_Written request:_ Gather all lines in the data that hold the string "scene".
[Start of Dataset extract]
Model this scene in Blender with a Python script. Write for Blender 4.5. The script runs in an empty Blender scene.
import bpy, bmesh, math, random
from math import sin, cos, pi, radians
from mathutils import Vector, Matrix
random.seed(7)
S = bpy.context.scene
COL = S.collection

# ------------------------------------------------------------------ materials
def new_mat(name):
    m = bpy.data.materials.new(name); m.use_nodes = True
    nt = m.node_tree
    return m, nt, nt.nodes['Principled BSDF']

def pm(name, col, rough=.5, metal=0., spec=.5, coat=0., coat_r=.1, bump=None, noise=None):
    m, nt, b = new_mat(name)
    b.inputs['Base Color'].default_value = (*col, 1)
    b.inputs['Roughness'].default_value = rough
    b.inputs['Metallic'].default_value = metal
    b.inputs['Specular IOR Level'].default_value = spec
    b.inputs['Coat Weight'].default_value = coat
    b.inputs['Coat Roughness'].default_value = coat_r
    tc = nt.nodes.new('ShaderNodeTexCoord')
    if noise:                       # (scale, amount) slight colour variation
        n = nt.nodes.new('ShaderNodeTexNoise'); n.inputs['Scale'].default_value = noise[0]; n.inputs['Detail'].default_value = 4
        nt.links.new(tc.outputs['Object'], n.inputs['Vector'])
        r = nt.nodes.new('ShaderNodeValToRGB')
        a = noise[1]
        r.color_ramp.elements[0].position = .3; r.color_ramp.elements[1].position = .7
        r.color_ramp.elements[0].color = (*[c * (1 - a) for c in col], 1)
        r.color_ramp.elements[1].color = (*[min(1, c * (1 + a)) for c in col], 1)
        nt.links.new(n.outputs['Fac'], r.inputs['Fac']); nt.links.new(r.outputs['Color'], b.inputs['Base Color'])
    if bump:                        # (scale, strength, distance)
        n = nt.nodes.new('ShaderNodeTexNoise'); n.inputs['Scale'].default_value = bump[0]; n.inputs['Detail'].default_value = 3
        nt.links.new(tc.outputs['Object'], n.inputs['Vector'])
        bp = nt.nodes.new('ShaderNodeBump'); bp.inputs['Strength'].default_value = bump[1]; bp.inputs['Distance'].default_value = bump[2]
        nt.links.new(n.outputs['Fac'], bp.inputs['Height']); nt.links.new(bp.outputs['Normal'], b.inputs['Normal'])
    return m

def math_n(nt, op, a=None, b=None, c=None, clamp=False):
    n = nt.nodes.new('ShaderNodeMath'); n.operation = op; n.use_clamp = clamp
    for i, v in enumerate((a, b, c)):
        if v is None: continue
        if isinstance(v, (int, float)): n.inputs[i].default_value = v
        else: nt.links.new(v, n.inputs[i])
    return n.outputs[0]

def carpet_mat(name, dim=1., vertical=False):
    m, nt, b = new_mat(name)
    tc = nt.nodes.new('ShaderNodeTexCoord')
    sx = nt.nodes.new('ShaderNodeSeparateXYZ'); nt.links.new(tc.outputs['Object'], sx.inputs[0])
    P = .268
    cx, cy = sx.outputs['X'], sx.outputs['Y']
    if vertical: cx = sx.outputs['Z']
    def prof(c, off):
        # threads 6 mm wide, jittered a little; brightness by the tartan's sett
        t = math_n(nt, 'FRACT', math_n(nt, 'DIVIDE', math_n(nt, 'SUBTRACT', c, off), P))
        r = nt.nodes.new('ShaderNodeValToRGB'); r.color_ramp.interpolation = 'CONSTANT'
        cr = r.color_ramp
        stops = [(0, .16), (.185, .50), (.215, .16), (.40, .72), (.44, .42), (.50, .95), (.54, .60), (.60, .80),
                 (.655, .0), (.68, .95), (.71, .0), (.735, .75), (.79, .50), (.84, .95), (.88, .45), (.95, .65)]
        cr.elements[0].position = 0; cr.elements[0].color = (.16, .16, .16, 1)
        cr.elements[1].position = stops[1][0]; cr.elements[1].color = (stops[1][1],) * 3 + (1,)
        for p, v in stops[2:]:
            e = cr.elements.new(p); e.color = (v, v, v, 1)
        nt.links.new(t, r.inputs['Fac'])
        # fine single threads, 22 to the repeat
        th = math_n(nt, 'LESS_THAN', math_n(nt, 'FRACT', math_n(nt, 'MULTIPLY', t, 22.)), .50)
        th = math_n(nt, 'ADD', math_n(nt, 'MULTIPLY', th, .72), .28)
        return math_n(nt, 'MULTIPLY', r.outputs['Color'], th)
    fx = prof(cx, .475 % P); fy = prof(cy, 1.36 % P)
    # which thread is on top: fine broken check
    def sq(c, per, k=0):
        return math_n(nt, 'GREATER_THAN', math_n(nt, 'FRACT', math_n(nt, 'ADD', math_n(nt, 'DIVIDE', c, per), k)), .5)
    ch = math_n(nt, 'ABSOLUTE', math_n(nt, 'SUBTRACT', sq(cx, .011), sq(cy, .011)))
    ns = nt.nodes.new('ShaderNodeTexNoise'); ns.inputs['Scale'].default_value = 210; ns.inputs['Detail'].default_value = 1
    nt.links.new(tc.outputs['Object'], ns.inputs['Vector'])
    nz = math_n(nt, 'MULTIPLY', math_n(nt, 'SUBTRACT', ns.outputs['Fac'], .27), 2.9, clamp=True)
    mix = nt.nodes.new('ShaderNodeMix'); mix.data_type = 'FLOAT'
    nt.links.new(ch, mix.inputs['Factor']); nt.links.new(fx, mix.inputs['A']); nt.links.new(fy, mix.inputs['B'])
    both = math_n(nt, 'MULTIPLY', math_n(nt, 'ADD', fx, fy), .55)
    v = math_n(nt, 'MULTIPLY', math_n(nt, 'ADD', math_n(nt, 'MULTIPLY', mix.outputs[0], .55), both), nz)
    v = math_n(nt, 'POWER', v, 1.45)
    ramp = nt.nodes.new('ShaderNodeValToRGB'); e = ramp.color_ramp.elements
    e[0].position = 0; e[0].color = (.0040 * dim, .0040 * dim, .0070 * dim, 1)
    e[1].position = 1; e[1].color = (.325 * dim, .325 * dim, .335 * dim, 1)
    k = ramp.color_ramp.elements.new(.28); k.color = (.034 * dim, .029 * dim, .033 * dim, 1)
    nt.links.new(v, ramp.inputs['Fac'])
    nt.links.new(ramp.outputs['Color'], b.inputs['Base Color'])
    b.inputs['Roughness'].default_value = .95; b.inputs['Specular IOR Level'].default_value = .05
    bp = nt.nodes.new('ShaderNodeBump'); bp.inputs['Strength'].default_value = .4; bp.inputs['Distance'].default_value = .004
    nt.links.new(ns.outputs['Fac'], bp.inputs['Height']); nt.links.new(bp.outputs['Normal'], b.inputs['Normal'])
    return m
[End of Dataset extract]
_Completed task:_
Model this scene in Blender with a Python script. Write for Blender 4.5. The script runs in an empty Blender scene.
S = bpy.context.scene